By Vicky Anscombe on 19 February 2015

Your home is your sanctuary, and you want to keep it - and your belongings - safe and protected. 

Well, that's where we come in - our home insurance is top dog, and we'll make sure that the things that matter to you are looked after.

However, what about all the little everyday irritations which you can deal with without our help? We've compiled a list of the most annoying gripes householders face every day, and the best ways to solve them. 

Red wine stains: Firstly, blot the stain as much as possible, but don't rub it, and make sure you're using super-absorbent paper towel, not a tea towel. Pour cold water onto the stain and soak up the excess, diluting the stain as much as possible. Then, make a paste of one part baking soda to three parts water; mix it well, and apply to the stain. Make sure you apply the paste to the edges. When it's dried, hoover the dried baking powder up, and the carpet should be as good as new. If you can still see the stain, apply more baking soda paste or carpet cleaner, allow to dry, and hoover. Repeat until the stain is gone.

Creaky chipboard floorboards in new-build houses: Creaking chipboard floors are common in houses built since the Eighties. As a rule, chipboard is not suitable for domestic flooring; it sags under its own weight, causing the joints between adjacent boards to open up, and the edges to creak. Temporary measures include sprinkling French chalk or talc into the joints, and if this doesn't work, it might be best to remove the chipboard and replace it with proper timber.

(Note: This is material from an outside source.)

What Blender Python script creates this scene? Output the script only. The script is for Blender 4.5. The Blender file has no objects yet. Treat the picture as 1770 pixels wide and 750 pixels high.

Noisy neighbours: There are multiple ways of dealing with noisy neighbours; the first is to pop round and explain what the issue is clearly and calmly. Don't be confrontational or passive-aggressive; many noisy neighbours who can't watch TV without the volume on full turn out to be elderly, deaf people who will be frightened and confused by unexpected aggression. If this doesn't work, keep dates and times of loud noise, try a second visit, and explain that if the noise doesn't stop, you'll report them to the authorities. If the noise continues, you can report your neighbours to their landlord, attend a mediation meeting or complain to the council; it's all explained on the website.

How to remove pet hairs from clothes: Wet your hard and rub it in a downwards motion across your clothes; the hair should 'ball up' and stick to your hand. This works because the hair becomes wet and much heavier, and can't stick to your clothes due to static electricity. If you don't fancy getting wet, a velcro roller rolled across your clothes will do the job just as well; a length of sellotape wrapped around your hands and pulled tight will also remove hairs in a jiffy. Of course, lint rollers are the obvious choice - buy them in bulk if you can.

Deter thieves when you go on holiday: We looked at this last Christmas, and the good advice we gave out then still applies. From fooling wannabe-burglars into thinking you're still at home to avoiding social media updates that put your home at risk, it's all covered here.

Improve your Freeview reception: If you're suffering with dodgy pictures, freezing, clicking sounds, sound dropping out or no reception at all, firstly, check with your neighbours to see if they're experiencing the same thing. If only your TV is affected, the problem is likely to be in your TV, digital box or aerial. If other TVs are affected, it's more likely to be caused by work at your local transmitter, or possibly the weather. At this point, try restarting the Freeview box, check your TV to ensure that all leads are properly connected, and when the box has rebooted, try repositioning your aerial. Don't forget that any of these problems could be the result of a weak signal, so your aerial may need upgrading or repairing. Bad weather can also play a part; don't be surprised if sound and picture quality is reduced during high winds or storms.

Low water pressure in the shower: Go to your local DIY shop and buy a cheap replacement shower head. Look inside; you'll see a washer which constricts the water flow. Take a drill and enlarge the hole; you'll increase the flow, and the water pressure will improve. 

Mould and mildew on walls: If you spot mould in your house, treat it as soon as you can as it can cause allergic reactions and poor health. When tackling the area, make sure you wear protective eyewear, gloves, and a face mask, as contact with the spores can be harmful. Don't forget to open windows and use a fan.

Firstly, make a solution of one part bleach to three parts water, and using a stiff-bristled brush, scrub the area with the mixture. Rinse thoroughly and allow to dry.